RE: China Primmer: Chapter One

Post by el cid again »

Supply tends to flow towards UNITS of the same side. Resources and oil tend to flow toward Heavy Industry - or to ports. Supply also flows towards HQ - and in particular toward the top China HQ for each side. Placing of this one HQ makes a great deal of difference both in terms of where its command range is measured from and in supply terms. Units are measured in terms of squad count or aircraft count - so the larger the unit - the more supply it "asks" for.

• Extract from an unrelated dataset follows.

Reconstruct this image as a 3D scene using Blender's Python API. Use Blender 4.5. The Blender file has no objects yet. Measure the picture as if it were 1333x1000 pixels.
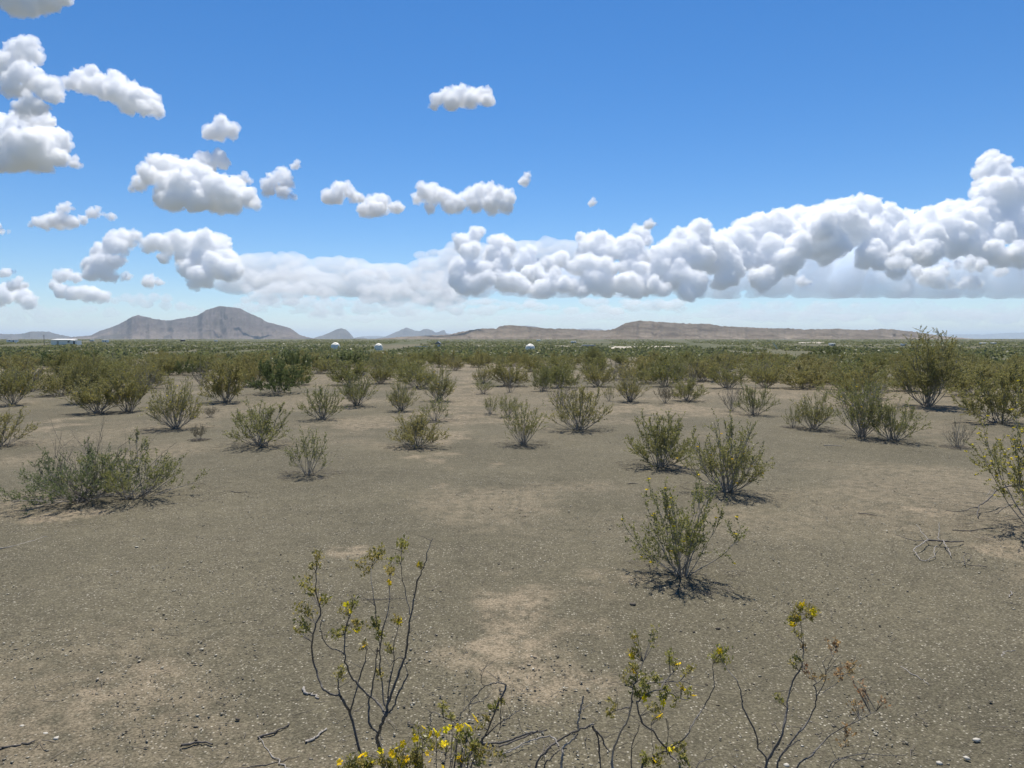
import bpy, bmesh, math, random, time
import numpy as np
from mathutils import Vector

T0 = time.time()
SC = bpy.context.scene
COL = SC.collection
rad = math.radians

# ---------------------------------------------------------------- camera
F, HY, EYE = 925.0, 441.0, 1.6            # focal length in photo pixels, horizon row, eye height
cd = bpy.data.cameras.new('camera')
cam = bpy.data.objects.new('camera', cd)
COL.objects.link(cam)
SC.camera = cam
cd.sensor_width = 36
cd.lens = F / 1333 * 36
cd.clip_start, cd.clip_end = .05, 250000
PITCH = math.atan((500 - HY) / F)
cam.location = (0, 0, EYE)
cam.rotation_euler = (math.pi / 2 - PITCH, 0, 0)

# ---------------------------------------------------------------- sky and sun
SUN_EL, SUN_AZ = rad(65), rad(4)
world = bpy.data.worlds.new('World')
SC.world = world
world.use_nodes = True
nt = world.node_tree
bg = nt.nodes['Background']
sky = nt.nodes.new('ShaderNodeTexSky')
sky.sky_type = 'NISHITA'
sky.sun_disc = False
sky.sun_elevation, sky.sun_rotation = SUN_EL, SUN_AZ
sky.altitude, sky.air_density, sky.dust_density, sky.ozone_density = 1000, 1.0, .15, 4.5
hs = nt.nodes.new('ShaderNodeHueSaturation')
hs.inputs['Saturation'].default_value = 1.29
hs.inputs['Value'].default_value = 1.0
nt.links.new(sky.outputs[0], hs.inputs['Color'])
tint = nt.nodes.new('ShaderNodeMix')
tint.data_type, tint.blend_type = 'RGBA', 'MULTIPLY'
tint.inputs[0].default_value = 1
tint.inputs[7].default_value = (.99, .98, 1.03, 1)
nt.links.new(hs.outputs[0], tint.inputs[6])
nt.links.new(tint.outputs[2], bg.inputs[0])
bg.inputs[1].default_value = .094

sl = bpy.data.lights.new('sun', 'SUN')
sl.energy, sl.angle, sl.color = 5.0, rad(.53), (1, .95, .87)
sun = bpy.data.objects.new('sun', sl)
COL.objects.link(sun)
sdir = Vector((math.sin(SUN_AZ) * math.cos(SUN_EL), math.cos(SUN_AZ) * math.cos(SUN_EL), math.sin(SUN_EL)))
sun.rotation_euler = sdir.to_track_quat('Z', 'Y').to_euler()

vs = SC.view_settings
vs.view_transform, vs.look, vs.exposure, vs.gamma, vs.use_curve_mapping = 'Standard', 'None', 0.36, 1.0, False
SC.cycles.adaptive_threshold = .005
SC.cycles.use_denoising = True
SC.cycles.denoiser = 'OPENIMAGEDENOISE'
SC.cycles.max_bounces = 100
SC.cycles.diffuse_bounces = 3
SC.cycles.transmission_bounces = 4
SC.cycles.transparent_max_bounces = 16
SC.cycles.volume_bounces = 96

# ---------------------------------------------------------------- helpers
RM = np.array(cam.rotation_euler.to_matrix())


def pxdir(x, y):
    d = RM @ np.array([(x - 666.5) / F, -(y - 500) / F, -1.0])
    return d / d[1]                        # scaled so that its y is 1


def at(x, y, Y):
    return pxdir(x, y) * Y + np.array([0, 0, EYE])


def _hash(i, j, s):
    n = (i.astype(np.int64) * 374761393 + j.astype(np.int64) * 668265263 + s * 1442695041) & 0xFFFFFFFF
    n = ((n ^ (n >> 13)) * 1274126177) & 0xFFFFFFFF
    return ((n ^ (n >> 16)) & 0xFFFF) / 65535.0


def vnoise(x, y, s=0):
    x, y = np.asarray(x, float), np.asarray(y, float)
    i, j = np.floor(x), np.floor(y)
    u, v = x - i, y - j
    u, v = u * u * u * (u * (u * 6 - 15) + 10), v * v * v * (v * (v * 6 - 15) + 10)
    a, b, c, d = _hash(i, j, s), _hash(i + 1, j, s), _hash(i, j + 1, s), _hash(i + 1, j + 1, s)
    return (a * (1 - u) + b * u) * (1 - v) + (c * (1 - u) + d * u) * v


def fbm(x, y, o=4, s=0, g=.5):
    t, a, m = 0, 1, 0
    for k in range(o):
        t = t + a * vnoise(np.asarray(x) * 2 ** k + 17.3 * k, np.asarray(y) * 2 ** k - 9.1 * k, s + k)
        m += a
        a *= g
    return t / m


def ridge(x, y, o=4, s=0):
    t, a, m = 0, 1, 0
    for k in range(o):
        t = t + a * (1 - np.abs(2 * vnoise(np.asarray(x) * 2 ** k + 5.7 * k, np.asarray(y) * 2 ** k + 3.3 * k, s + k) - 1))
        m += a
        a *= .5
    return t / m


def sstep(a, b, x):
    t = np.clip((x - a) / (b - a), 0, 1)
    return t * t * (3 - 2 * t)


def gz(x, y):
    """height of the ground: a nearly flat fan that sinks a little towards the wash in the middle distance"""
    x, y = np.asarray(x, float), np.asarray(y, float)
    r = np.hypot(x, y)
    dip = -2.6 * sstep(18, 200, r) + 1.4 * sstep(700, 4000, r)
    und = (.09 * (fbm(x / 3.1, y / 3.1, 2, 11) - .5) + .25 * (fbm(x / 23, y / 23, 2, 12) - .5) * sstep(14, 40, r)) * (1 - sstep(300, 900, r))
    return dip + und


def ground_at(px, py):
    d = pxdir(px, py)
    z = 0.0
    for _ in range(8):
        Y = (z - EYE) / d[2]
        z = float(gz(d[0] * Y, Y))
    return np.array([d[0] * Y, Y, z])


def mesh(name, V, Fc, smooth=False):
    me = bpy.data.meshes.new(name)
    V = np.ascontiguousarray(V, dtype=np.float32)
    if isinstance(Fc, np.ndarray):
        k = Fc.shape[1]
        me.vertices.add(len(V))
        me.vertices.foreach_set('co', V.ravel())
        me.loops.add(Fc.size)
        me.loops.foreach_set('vertex_index', np.ascontiguousarray(Fc, dtype=np.int32).ravel())
        me.polygons.add(len(Fc))
        me.polygons.foreach_set('loop_start', np.arange(0, Fc.size, k, dtype=np.int32))
        me.polygons.foreach_set('loop_total', np.full(len(Fc), k, dtype=np.int32))
        me.update(calc_edges=True)
    else:
        me.from_pydata(V.tolist(), [], Fc)
    if smooth:
        me.polygons.foreach_set('use_smooth', np.ones(len(me.polygons), dtype=bool))
    return me


def obj(name, me, mat=None, parent=None, **props):
    o = bpy.data.objects.new(name, me)
    COL.objects.link(o)
    if mat is not None and me is not None and not me.materials:
        me.materials.append(mat)
    if parent is not None:
        o.parent = parent
    for k, v in props.items():
        o[k] = v
    return o


def thing(name, loc, label, category, group=None, rz=0.0):
    o = obj(name, None, label=label, category=category)
    o.location = loc
    o.rotation_euler = (0, 0, rz)
    if group:
        o['group'] = group
    return o


# ---------------------------------------------------------------- materials
def new_mat(name):
    m = bpy.data.materials.new(name)
    m.use_nodes = True
    return m, m.node_tree, m.node_tree.nodes['Principled BSDF']


def ramp(nt, fac, stops):
    r = nt.nodes.new('ShaderNodeValToRGB')
    e = r.color_ramp.elements
    while len(e) < len(stops):
        e.new(.5)
    for el, (p, c) in zip(e, stops):
        el.position = p
        el.color = (*c, 1)
    if fac is not None:
        nt.links.new(fac, r.inputs[0])
    return r


def noise(nt, vec, scale, detail=4, rough=.55):
    n = nt.nodes.new('ShaderNodeTexNoise')
    n.inputs['Scale'].default_value = scale
    n.inputs['Detail'].default_value = detail
    n.inputs['Roughness'].default_value = rough
    if vec is not None:
        nt.links.new(vec, n.inputs['Vector'])
    return n


def mix(nt, fac, a, b, kind='MIX'):
    n = nt.nodes.new('ShaderNodeMix')
    n.data_type = 'RGBA'
    n.blend_type = kind
    for s, v in ((n.inputs[0], fac), (n.inputs[6], a), (n.inputs[7], b)):
        if isinstance(v, (int, float)):
            s.default_value = v
        elif isinstance(v, tuple):
            s.default_value = (*v, 1)
        else:
            nt.links.new(v, s)
    return n.outputs[2]


def math_node(nt, op, a, b=None):
    n = nt.nodes.new('ShaderNodeMath')
    n.operation = op
    for s, v in zip(n.inputs, (a, b)):
        if v is None:
            continue
        if isinstance(v, (int, float)):
            s.default_value = v
        else:
            nt.links.new(v, s)
    return n.outputs[0]


def leaf_material(name, cols, trans=.54, gloss=.12, rnd_obj=.35):
    m, nt, p = new_mat(name)
    nt.nodes.remove(p)
    out = nt.nodes['Material Output']
    geo = nt.nodes.new('ShaderNodeNewGeometry')
    oi = nt.nodes.new('ShaderNodeObjectInfo')
    n = len(cols)
    r = ramp(nt, geo.outputs['Random Per Island'], [(i / max(1, n - 1), c) for i, c in enumerate(cols)])
    hsv = nt.nodes.new('ShaderNodeHueSaturation')
    nt.links.new(r.outputs[0], hsv.inputs['Color'])
    v = math_node(nt, 'MULTIPLY_ADD', oi.outputs['Random'], rnd_obj)
    v.node.inputs[2].default_value = 1 - rnd_obj / 2
    nt.links.new(v, hsv.inputs['Value'])
    h = math_node(nt, 'MULTIPLY_ADD', oi.outputs['Random'], -.035)
    h.node.inputs[2].default_value = .5175
    nt.links.new(h, hsv.inputs['Hue'])
    d = nt.nodes.new('ShaderNodeBsdfDiffuse')
    t = nt.nodes.new('ShaderNodeBsdfTranslucent')
    g = nt.nodes.new('ShaderNodeBsdfGlossy')
    g.inputs['Roughness'].default_value = .45
    for s in (d, t):
        nt.links.new(hsv.outputs[0], s.inputs[0])
    m1 = nt.nodes.new('ShaderNodeMixShader')
    m1.inputs[0].default_value = trans
    nt.links.new(d.outputs[0], m1.inputs[1])
    nt.links.new(t.outputs[0], m1.inputs[2])
    m2 = nt.nodes.new('ShaderNodeMixShader')
    m2.inputs[0].default_value = gloss * .25
    nt.links.new(m1.outputs[0], m2.inputs[1])
    nt.links.new(g.outputs[0], m2.inputs[2])
    nt.links.new(m2.outputs[0], out.inputs[0])
    return m


def bark_material(name, a, b, scale=60):
    m, nt, p = new_mat(name)
    tc = nt.nodes.new('ShaderNodeTexCoord')
    n1 = noise(nt, tc.outputs['Object'], scale, 5, .65)
    r = ramp(nt, n1.outputs[0], [(.32, a), (.62, b)])
    geo = nt.nodes.new('ShaderNodeNewGeometry')
    r2 = ramp(nt, geo.outputs['Random Per Island'], [(0, (.62, .6, .58)), (1, (1.25, 1.22, 1.2))])
    nt.links.new(mix(nt, 1.0, r.outputs[0], r2.outputs[0], 'MULTIPLY'), p.inputs['Base Color'])
    p.inputs['Roughness'].default_value = .85
    b_ = nt.nodes.new('ShaderNodeBump')
    b_.inputs['Strength'].default_value = .5
    b_.inputs['Distance'].default_value = .002
    nt.links.new(n1.outputs[0], b_.inputs['Height'])
    nt.links.new(b_.outputs[0], p.inputs['Normal'])
    return m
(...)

In China many supply sinks are not separated but are organic. Thus you have the "Reformed Army" - which is a so called "Japanese puppet Army" with few heavy weapons - but lots of support - support being the main thing a supply sink is made of (mainly because a support squad counts only 1/10 for squad count in combat). Both integrated and separate supply sinks are static - and they are IDENTICAL to all other units in terms of how code sees them. Since they are always located at important resource centers - which in China also are manuafacturing centers - and since they will not move - they tend to insure the important points are attracting supplies - even if no other units are present.
The main difference between an organic and a separate supply sink is that the former are smaller, and more combat effective for their size (not being subect to the horrible commander - litterally a guy with 0 ratings - nor the bad planning - of a separate one). A place like Nanking, Peking, Kalgon (the Mongol Army is there), are not undefended even when undefended - because of the presence of integrated sinks with large but low quality static military units which indeed defended those areas. When such a point is captured, the sink or sink plus military unit both have engineers that insure a major amount of damage is done - so the resource centers and industry will not be fully productive for a long time.
[They repair one point per day, at best]

Best practice for both sides is to base air units on supply source hexes which also are airfields - and the very best of these also have supply sinks in them. The air units will tend to be marginally functional even in short supply situations- because units "share" what they have - and the larger the sink the more it has to share. Under pressure the sink will be disabled a bit - and then it will eat less - so a slightly greater fraction of the supplies will go to the air or combat units in the same hex. That is, the relationship is dynamic - not fixed - and it favors the player with co-located combat units and supply sinks. Such units not only get more supplies, they get support and are more effective in construction or combat.

Successful operations in China often go to combined arms attacks - where air units attack land units that are isolated in the same turn ground untis attack in the same hex. If there is a retreat path, low morale Chinese units will tend to retreat rather than stand. If there is no retreat path they will stand - until they surrender.